## What is needed
Retype only what runs from the beginning of the data through the line with "E.put(f, 'brace', DARKWOOD)"; please omit the pictures and keep every line exact.

## Stored data
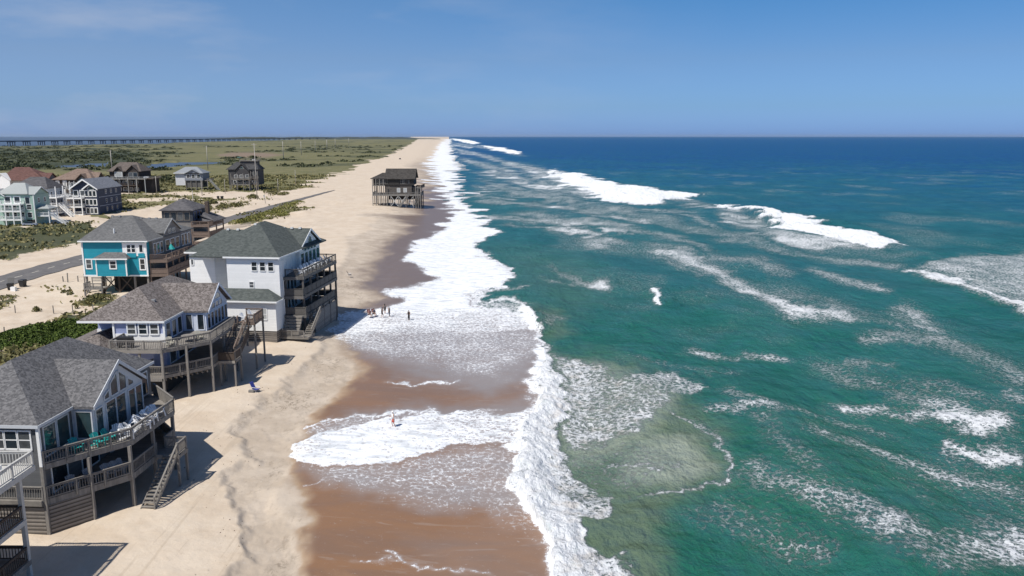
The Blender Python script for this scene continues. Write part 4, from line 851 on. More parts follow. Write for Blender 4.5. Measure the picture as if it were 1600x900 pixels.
E.put(MB().box(6.5, 10.8, 1.5, 1.6, 9.0, 11.5), 'white_panel', W_TRIM); E.put(MB().box(7.3, 9.0, 1.42, 1.5, 8.75, 9.5), 'panel', TEAL); E.put(MB().box(9.4, 10.6, 1.42, 1.5, 8.75, 9.5), 'panel', TEAL)
E.row((7.4, 1.5), (8.9, 1.5), 9.75, 11.1, 2, .2, nz=2); E.window((9.7, 1.5), (10.3, 1.5), 9.75, 11.1)
E.row((11.4, 3.6), (11.4, 7.6), 9.0, 11.0, 3, .5); E.row((11.4, 9.0), (11.4, 15.4), 9.0, 11.0, 3, .6); E.row((11.4, 10.6), (11.4, 13.8), 12.2, 13.0, 2, .5, trim=BLIND); E.row((11.4, 16.6), (11.4, 21), 9.0, 11.2, 3, .4)
for z in (8.15, 5.5):
    E.deck([(11.0, 1.9), (14.4, 2.2), (13.6, 24), (11.0, 24)], z, .5, BROWNDECK); E.rail([(11.3, 2.0), (14.3, 2.3), (13.5, 23.9)], z, 1.05, BROWNDECK, solid=z < 6, slats=z > 6, posts=2.2)
for y in (2.4, 5.5, 8.6, 11.8, 15, 18.2, 21.5, 23.8): E.post(14.25 - .036 * y, y, 8.9, .24, BROWNDECK)
E.post(11.2, 2.05, 8.2, .2, BROWNDECK)
for x in (-.9, 2.2, 5.2, 8.2, 10.7):
    for y in (1.9, 8, 15): E.post(x, y, 5.2, .32, POSTWOOD if x in (-.9, 10.7, 8.2) and y < 3 else DARKWOOD)
f = MB()
for x in (2.2, 5.2): f.beam((x, 1.9, 2.2), (x + 2.4, 1.9, 4.9), .08, .2); f.beam((x + 2.8, 1.95, 2.2), (x + .4, 1.95, 4.9), .08, .2)
E.put(f, 'brace', DARKWOOD)
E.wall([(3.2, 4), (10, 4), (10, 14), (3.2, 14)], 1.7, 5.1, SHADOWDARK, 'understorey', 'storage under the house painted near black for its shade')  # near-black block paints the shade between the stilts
E.deck([(-.2, -.9), (3.4, -.9), (3.4, 1.5), (-.2, 1.5)], 3.3, .25, GREYWOOD, 'landing'); E.rail([(-.1, 1.4), (-.1, -.8), (3.3, -.8)], 3.3, .95, POSTWOOD); E.rail([(.4, 1.3), (4.0, 1.3)], 4.2, .8, POSTWOOD)
for x in (.0, 3.2): E.post(x, -.8, 4.3, .24)
E.put(MB().beam((.2, -.8, 2.2), (1.3, -.8, 3.2), .1, .18), 'brace', POSTWOOD)
for x in (1.8, 3.2, 5.6, 7.2, 8.6): E.vent(x - .9 if x < 4 else x, 10.2 if x < 4 else 12.1, 15.6 if x < 4 else 15.0)
E.put(MB().tube((4.0, 4.0, 12.9), (4.0, 4.0, 13.9), .12), 'vent_pipe', W_TRIM)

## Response
The Blender Python script for this scene continues. Write part 4, from line 851 on. More parts follow. Write for Blender 4.5. Measure the picture as if it were 1600x900 pixels.
E.put(MB().box(6.5, 10.8, 1.5, 1.6, 9.0, 11.5), 'white_panel', W_TRIM); E.put(MB().box(7.3, 9.0, 1.42, 1.5, 8.75, 9.5), 'panel', TEAL); E.put(MB().box(9.4, 10.6, 1.42, 1.5, 8.75, 9.5), 'panel', TEAL)
E.row((7.4, 1.5), (8.9, 1.5), 9.75, 11.1, 2, .2, nz=2); E.window((9.7, 1.5), (10.3, 1.5), 9.75, 11.1)
E.row((11.4, 3.6), (11.4, 7.6), 9.0, 11.0, 3, .5); E.row((11.4, 9.0), (11.4, 15.4), 9.0, 11.0, 3, .6); E.row((11.4, 10.6), (11.4, 13.8), 12.2, 13.0, 2, .5, trim=BLIND); E.row((11.4, 16.6), (11.4, 21), 9.0, 11.2, 3, .4)
for z in (8.15, 5.5):
    E.deck([(11.0, 1.9), (14.4, 2.2), (13.6, 24), (11.0, 24)], z, .5, BROWNDECK); E.rail([(11.3, 2.0), (14.3, 2.3), (13.5, 23.9)], z, 1.05, BROWNDECK, solid=z < 6, slats=z > 6, posts=2.2)
for y in (2.4, 5.5, 8.6, 11.8, 15, 18.2, 21.5, 23.8): E.post(14.25 - .036 * y, y, 8.9, .24, BROWNDECK)
E.post(11.2, 2.05, 8.2, .2, BROWNDECK)
for x in (-.9, 2.2, 5.2, 8.2, 10.7):
    for y in (1.9, 8, 15): E.post(x, y, 5.2, .32, POSTWOOD if x in (-.9, 10.7, 8.2) and y < 3 else DARKWOOD)
f = MB()
for x in (2.2, 5.2): f.beam((x, 1.9, 2.2), (x + 2.4, 1.9, 4.9), .08, .2); f.beam((x + 2.8, 1.95, 2.2), (x + .4, 1.95, 4.9), .08, .2)
E.put(f, 'brace', DARKWOOD)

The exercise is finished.